Friday, December 7, 2012

Oh, to see Jesus!

I think we have the Christmas gift thing mixed up. Its not that I'm against giving (or receiving) gifts, but when we actually stop and ask, what is Christmas is all about, we seem to go in one of two directions.
First, we might ask "what could I give Jesus for Christmas?" Presumptuous, I know, but the heart is one of devotion, seeking to honor Christ with our lives, our gifts and our heart.

Or, we might ask "what would I receive from Jesus this Christmas?" Perhaps this just a more focused, seasonally heightened prayer request, but if its anything like mine, its focus, aim and goal usually falls way short.
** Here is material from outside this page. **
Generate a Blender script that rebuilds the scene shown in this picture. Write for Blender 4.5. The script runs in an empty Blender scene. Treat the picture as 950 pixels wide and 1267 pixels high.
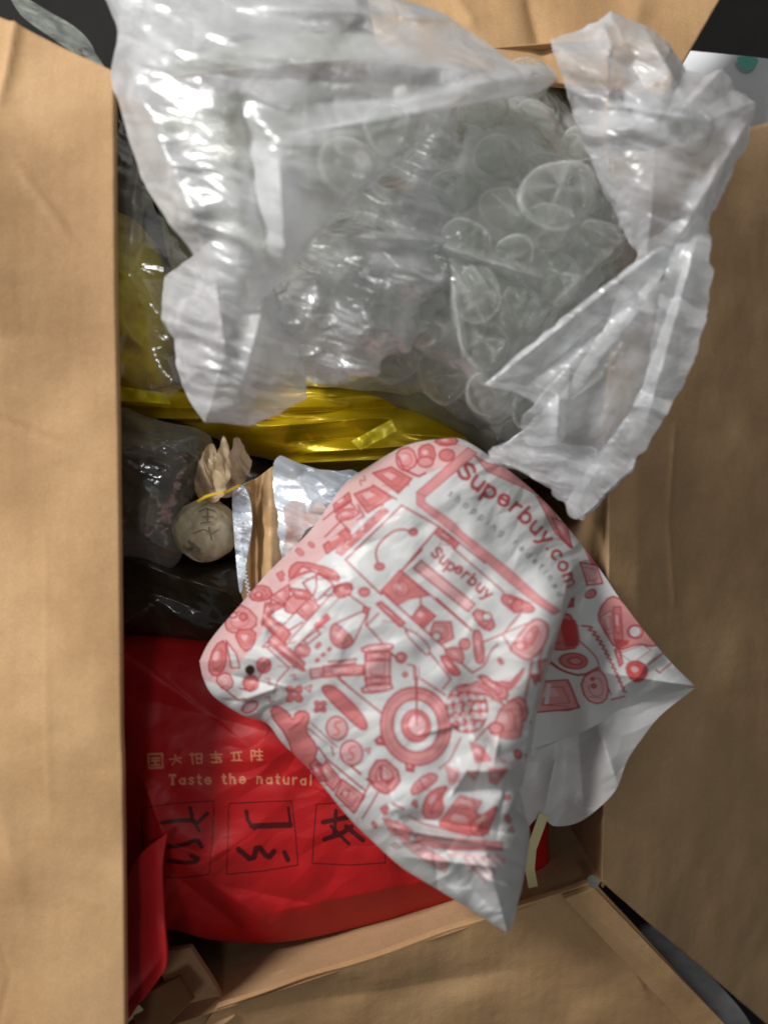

Well, what if we crumpled all of the above like so much old Christmas wrapping paper? What if we found our guidance in the Holy Spirit and in the ebb and flow of God's Word?

For instance, consider Luke 18. While there is a lot in this chapter, I think Luke uses a great, subtle teaching technique by repeating overlapping truths in various parables and narrative accounts so that if one section doesn't hit us, the next one might. So, in one chapter we have God giving justice, a tax collector calling for mercy, the disciples learning that all things are possible with God, that Jesus journey to Jerusalem will result not in glorious, messianic victory, but painful, ignominious defeat, and that seeking the mercy of Jesus is worth more than any social custom or anyone's opinion of us.

Beyond this, Luke 18, like other sections of this book, is a study in contrasts. God vs the judge. Tax collector vs Pharisee.  Child-like faith vs "grown-up" faith. A love for Christ himself vs a love for all that Christ can (and does) give us. A vision to do God's will God's way vs a desire to do God's will my way. A willingness to defy all conventions to see (really see) Jesus vs obeying all conventions and missing (really missing) Jesus although he is right in front of us.

So, whether I zero in on the tax collector, who really grasped his position before God and his desperate need for God's mercy and grace or the blind man who defied all social and religious customs because he too desperately knew he was both helpless and hopeless without Jesus, my prayer and my plea this Christmas is that I want to see Jesus. This prayer is not just to see him in passages like Luke 18, but to see him as Paul says in Eph 1, with the eyes of my heart. To see him in his fullness, in his deity, in his humanity, as prophet, priest and king, as redeemer, as intercessor, as brother and as friend. Along with this, I need God's gracious reminder that on my own I am desperate, helpless and hopeless. The only reason to tenacious cling to Christ by faith is a firm knowledge that letting go results in ruin.

After nearly fifty years I think it is starting to sink in that while Christmas may be a great time to discipline our selfish hearts and actually be generous (not just pretend or talk about it), the reality is that we are never truly the giver. Christmas is about a gift given. A life lived. A death died. A price paid. A relationship restored. A victory won. 

May Jesus invade your Christmas this year in a great, glorious and perhaps unexpected way so that the focus is not so much on us but on Him. And not just Him in the manger, but on the cross and at the right hand of the Father and on the cusp of His return.

I pray that we each may take some time this year to consider not what we can give to Jesus, but what we so desperately need from Him and then have the humility and child-like faith to plead for it.